Information supplied -
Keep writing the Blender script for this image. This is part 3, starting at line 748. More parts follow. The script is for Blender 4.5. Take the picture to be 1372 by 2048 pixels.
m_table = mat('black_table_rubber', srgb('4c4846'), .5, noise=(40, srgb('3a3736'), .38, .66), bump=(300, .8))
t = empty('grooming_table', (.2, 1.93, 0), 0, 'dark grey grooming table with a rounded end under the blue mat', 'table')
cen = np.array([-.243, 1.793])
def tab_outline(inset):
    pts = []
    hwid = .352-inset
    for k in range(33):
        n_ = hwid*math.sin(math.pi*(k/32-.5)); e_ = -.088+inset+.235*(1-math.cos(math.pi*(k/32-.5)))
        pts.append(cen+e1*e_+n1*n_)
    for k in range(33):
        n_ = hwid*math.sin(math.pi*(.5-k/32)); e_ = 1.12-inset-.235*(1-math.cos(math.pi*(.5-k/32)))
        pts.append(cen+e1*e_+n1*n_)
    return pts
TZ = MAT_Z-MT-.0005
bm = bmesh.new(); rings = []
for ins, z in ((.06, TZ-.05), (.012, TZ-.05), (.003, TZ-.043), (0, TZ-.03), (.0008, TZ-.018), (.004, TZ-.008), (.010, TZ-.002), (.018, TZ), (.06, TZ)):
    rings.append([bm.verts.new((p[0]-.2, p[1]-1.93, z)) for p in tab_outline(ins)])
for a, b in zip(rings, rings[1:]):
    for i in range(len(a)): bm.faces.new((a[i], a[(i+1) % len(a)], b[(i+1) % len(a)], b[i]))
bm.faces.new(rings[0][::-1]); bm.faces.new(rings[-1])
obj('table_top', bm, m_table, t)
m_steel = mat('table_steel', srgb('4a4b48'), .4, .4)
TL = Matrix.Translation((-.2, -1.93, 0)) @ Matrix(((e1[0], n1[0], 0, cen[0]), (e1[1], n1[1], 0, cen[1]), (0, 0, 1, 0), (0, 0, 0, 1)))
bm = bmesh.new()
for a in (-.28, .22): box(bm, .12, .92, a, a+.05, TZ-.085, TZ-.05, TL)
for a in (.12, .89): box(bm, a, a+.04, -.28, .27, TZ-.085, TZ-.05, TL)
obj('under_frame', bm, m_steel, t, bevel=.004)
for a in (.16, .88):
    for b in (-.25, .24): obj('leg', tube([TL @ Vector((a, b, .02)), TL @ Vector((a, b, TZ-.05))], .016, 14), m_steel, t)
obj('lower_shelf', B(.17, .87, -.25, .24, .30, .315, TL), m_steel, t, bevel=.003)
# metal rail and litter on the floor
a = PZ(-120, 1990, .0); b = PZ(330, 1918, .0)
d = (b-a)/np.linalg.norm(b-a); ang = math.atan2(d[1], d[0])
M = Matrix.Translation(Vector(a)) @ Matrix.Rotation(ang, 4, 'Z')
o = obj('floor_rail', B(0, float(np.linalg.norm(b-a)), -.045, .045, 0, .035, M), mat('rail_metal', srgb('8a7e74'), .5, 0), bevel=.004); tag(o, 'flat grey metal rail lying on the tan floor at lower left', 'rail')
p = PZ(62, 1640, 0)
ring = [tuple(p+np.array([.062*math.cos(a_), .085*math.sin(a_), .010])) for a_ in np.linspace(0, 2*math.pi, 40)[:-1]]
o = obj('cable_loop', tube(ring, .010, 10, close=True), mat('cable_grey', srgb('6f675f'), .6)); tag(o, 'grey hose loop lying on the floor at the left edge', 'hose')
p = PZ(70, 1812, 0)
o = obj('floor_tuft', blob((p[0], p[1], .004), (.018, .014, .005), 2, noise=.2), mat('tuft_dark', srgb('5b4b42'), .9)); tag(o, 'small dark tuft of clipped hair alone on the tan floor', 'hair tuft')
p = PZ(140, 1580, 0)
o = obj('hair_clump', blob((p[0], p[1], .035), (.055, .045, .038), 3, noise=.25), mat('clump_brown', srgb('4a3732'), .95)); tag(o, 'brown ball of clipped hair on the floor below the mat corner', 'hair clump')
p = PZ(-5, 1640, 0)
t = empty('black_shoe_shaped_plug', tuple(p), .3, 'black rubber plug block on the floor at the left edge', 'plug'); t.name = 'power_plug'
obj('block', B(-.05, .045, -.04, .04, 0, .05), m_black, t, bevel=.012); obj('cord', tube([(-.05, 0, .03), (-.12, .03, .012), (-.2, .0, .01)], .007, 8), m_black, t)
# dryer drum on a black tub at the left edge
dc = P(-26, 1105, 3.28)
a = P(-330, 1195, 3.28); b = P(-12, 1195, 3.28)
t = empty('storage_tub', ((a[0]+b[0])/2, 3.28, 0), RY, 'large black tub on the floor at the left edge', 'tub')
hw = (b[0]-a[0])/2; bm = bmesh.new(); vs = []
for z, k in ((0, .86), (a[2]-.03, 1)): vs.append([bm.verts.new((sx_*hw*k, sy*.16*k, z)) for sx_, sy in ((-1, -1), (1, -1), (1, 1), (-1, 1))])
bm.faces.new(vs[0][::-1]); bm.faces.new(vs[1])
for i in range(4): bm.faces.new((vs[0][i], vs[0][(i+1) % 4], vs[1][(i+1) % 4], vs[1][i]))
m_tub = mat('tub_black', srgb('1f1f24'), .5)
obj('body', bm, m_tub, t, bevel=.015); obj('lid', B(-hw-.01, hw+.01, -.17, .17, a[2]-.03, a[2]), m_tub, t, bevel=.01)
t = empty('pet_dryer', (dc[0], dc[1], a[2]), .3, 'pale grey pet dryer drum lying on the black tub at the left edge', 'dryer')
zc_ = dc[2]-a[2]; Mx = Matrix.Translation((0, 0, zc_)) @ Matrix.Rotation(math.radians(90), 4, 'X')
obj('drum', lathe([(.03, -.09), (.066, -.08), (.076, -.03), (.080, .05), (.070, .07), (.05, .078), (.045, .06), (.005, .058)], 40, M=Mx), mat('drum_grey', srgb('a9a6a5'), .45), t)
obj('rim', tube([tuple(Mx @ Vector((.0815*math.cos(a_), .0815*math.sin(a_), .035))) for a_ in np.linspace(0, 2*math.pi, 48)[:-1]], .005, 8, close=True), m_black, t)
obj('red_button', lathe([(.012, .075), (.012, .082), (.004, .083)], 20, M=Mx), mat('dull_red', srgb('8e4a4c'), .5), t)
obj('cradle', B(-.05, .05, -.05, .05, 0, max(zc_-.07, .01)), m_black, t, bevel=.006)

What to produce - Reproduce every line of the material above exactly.

Complete answer -
Keep writing the Blender script for this image. This is part 3, starting at line 748. More parts follow. The script is for Blender 4.5. Take the picture to be 1372 by 2048 pixels.
m_table = mat('black_table_rubber', srgb('4c4846'), .5, noise=(40, srgb('3a3736'), .38, .66), bump=(300, .8))
t = empty('grooming_table', (.2, 1.93, 0), 0, 'dark grey grooming table with a rounded end under the blue mat', 'table')
cen = np.array([-.243, 1.793])
def tab_outline(inset):
    pts = []
    hwid = .352-inset
    for k in range(33):
        n_ = hwid*math.sin(math.pi*(k/32-.5)); e_ = -.088+inset+.235*(1-math.cos(math.pi*(k/32-.5)))
        pts.append(cen+e1*e_+n1*n_)
    for k in range(33):
        n_ = hwid*math.sin(math.pi*(.5-k/32)); e_ = 1.12-inset-.235*(1-math.cos(math.pi*(.5-k/32)))
        pts.append(cen+e1*e_+n1*n_)
    return pts
TZ = MAT_Z-MT-.0005
bm = bmesh.new(); rings = []
for ins, z in ((.06, TZ-.05), (.012, TZ-.05), (.003, TZ-.043), (0, TZ-.03), (.0008, TZ-.018), (.004, TZ-.008), (.010, TZ-.002), (.018, TZ), (.06, TZ)):
    rings.append([bm.verts.new((p[0]-.2, p[1]-1.93, z)) for p in tab_outline(ins)])
for a, b in zip(rings, rings[1:]):
    for i in range(len(a)): bm.faces.new((a[i], a[(i+1) % len(a)], b[(i+1) % len(a)], b[i]))
bm.faces.new(rings[0][::-1]); bm.faces.new(rings[-1])
obj('table_top', bm, m_table, t)
m_steel = mat('table_steel', srgb('4a4b48'), .4, .4)
TL = Matrix.Translation((-.2, -1.93, 0)) @ Matrix(((e1[0], n1[0], 0, cen[0]), (e1[1], n1[1], 0, cen[1]), (0, 0, 1, 0), (0, 0, 0, 1)))
bm = bmesh.new()
for a in (-.28, .22): box(bm, .12, .92, a, a+.05, TZ-.085, TZ-.05, TL)
for a in (.12, .89): box(bm, a, a+.04, -.28, .27, TZ-.085, TZ-.05, TL)
obj('under_frame', bm, m_steel, t, bevel=.004)
for a in (.16, .88):
    for b in (-.25, .24): obj('leg', tube([TL @ Vector((a, b, .02)), TL @ Vector((a, b, TZ-.05))], .016, 14), m_steel, t)
obj('lower_shelf', B(.17, .87, -.25, .24, .30, .315, TL), m_steel, t, bevel=.003)
# metal rail and litter on the floor
a = PZ(-120, 1990, .0); b = PZ(330, 1918, .0)
d = (b-a)/np.linalg.norm(b-a); ang = math.atan2(d[1], d[0])
M = Matrix.Translation(Vector(a)) @ Matrix.Rotation(ang, 4, 'Z')
o = obj('floor_rail', B(0, float(np.linalg.norm(b-a)), -.045, .045, 0, .035, M), mat('rail_metal', srgb('8a7e74'), .5, 0), bevel=.004); tag(o, 'flat grey metal rail lying on the tan floor at lower left', 'rail')
p = PZ(62, 1640, 0)
ring = [tuple(p+np.array([.062*math.cos(a_), .085*math.sin(a_), .010])) for a_ in np.linspace(0, 2*math.pi, 40)[:-1]]
o = obj('cable_loop', tube(ring, .010, 10, close=True), mat('cable_grey', srgb('6f675f'), .6)); tag(o, 'grey hose loop lying on the floor at the left edge', 'hose')
p = PZ(70, 1812, 0)
o = obj('floor_tuft', blob((p[0], p[1], .004), (.018, .014, .005), 2, noise=.2), mat('tuft_dark', srgb('5b4b42'), .9)); tag(o, 'small dark tuft of clipped hair alone on the tan floor', 'hair tuft')
p = PZ(140, 1580, 0)
o = obj('hair_clump', blob((p[0], p[1], .035), (.055, .045, .038), 3, noise=.25), mat('clump_brown', srgb('4a3732'), .95)); tag(o, 'brown ball of clipped hair on the floor below the mat corner', 'hair clump')
p = PZ(-5, 1640, 0)
t = empty('black_shoe_shaped_plug', tuple(p), .3, 'black rubber plug block on the floor at the left edge', 'plug'); t.name = 'power_plug'
obj('block', B(-.05, .045, -.04, .04, 0, .05), m_black, t, bevel=.012); obj('cord', tube([(-.05, 0, .03), (-.12, .03, .012), (-.2, .0, .01)], .007, 8), m_black, t)
# dryer drum on a black tub at the left edge
dc = P(-26, 1105, 3.28)
a = P(-330, 1195, 3.28); b = P(-12, 1195, 3.28)
t = empty('storage_tub', ((a[0]+b[0])/2, 3.28, 0), RY, 'large black tub on the floor at the left edge', 'tub')
hw = (b[0]-a[0])/2; bm = bmesh.new(); vs = []
for z, k in ((0, .86), (a[2]-.03, 1)): vs.append([bm.verts.new((sx_*hw*k, sy*.16*k, z)) for sx_, sy in ((-1, -1), (1, -1), (1, 1), (-1, 1))])
bm.faces.new(vs[0][::-1]); bm.faces.new(vs[1])
for i in range(4): bm.faces.new((vs[0][i], vs[0][(i+1) % 4], vs[1][(i+1) % 4], vs[1][i]))
m_tub = mat('tub_black', srgb('1f1f24'), .5)
obj('body', bm, m_tub, t, bevel=.015); obj('lid', B(-hw-.01, hw+.01, -.17, .17, a[2]-.03, a[2]), m_tub, t, bevel=.01)
t = empty('pet_dryer', (dc[0], dc[1], a[2]), .3, 'pale grey pet dryer drum lying on the black tub at the left edge', 'dryer')
zc_ = dc[2]-a[2]; Mx = Matrix.Translation((0, 0, zc_)) @ Matrix.Rotation(math.radians(90), 4, 'X')
obj('drum', lathe([(.03, -.09), (.066, -.08), (.076, -.03), (.080, .05), (.070, .07), (.05, .078), (.045, .06), (.005, .058)], 40, M=Mx), mat('drum_grey', srgb('a9a6a5'), .45), t)
obj('rim', tube([tuple(Mx @ Vector((.0815*math.cos(a_), .0815*math.sin(a_), .035))) for a_ in np.linspace(0, 2*math.pi, 48)[:-1]], .005, 8, close=True), m_black, t)
obj('red_button', lathe([(.012, .075), (.012, .082), (.004, .083)], 20, M=Mx), mat('dull_red', srgb('8e4a4c'), .5), t)
obj('cradle', B(-.05, .05, -.05, .05, 0, max(zc_-.07, .01)), m_black, t, bevel=.006)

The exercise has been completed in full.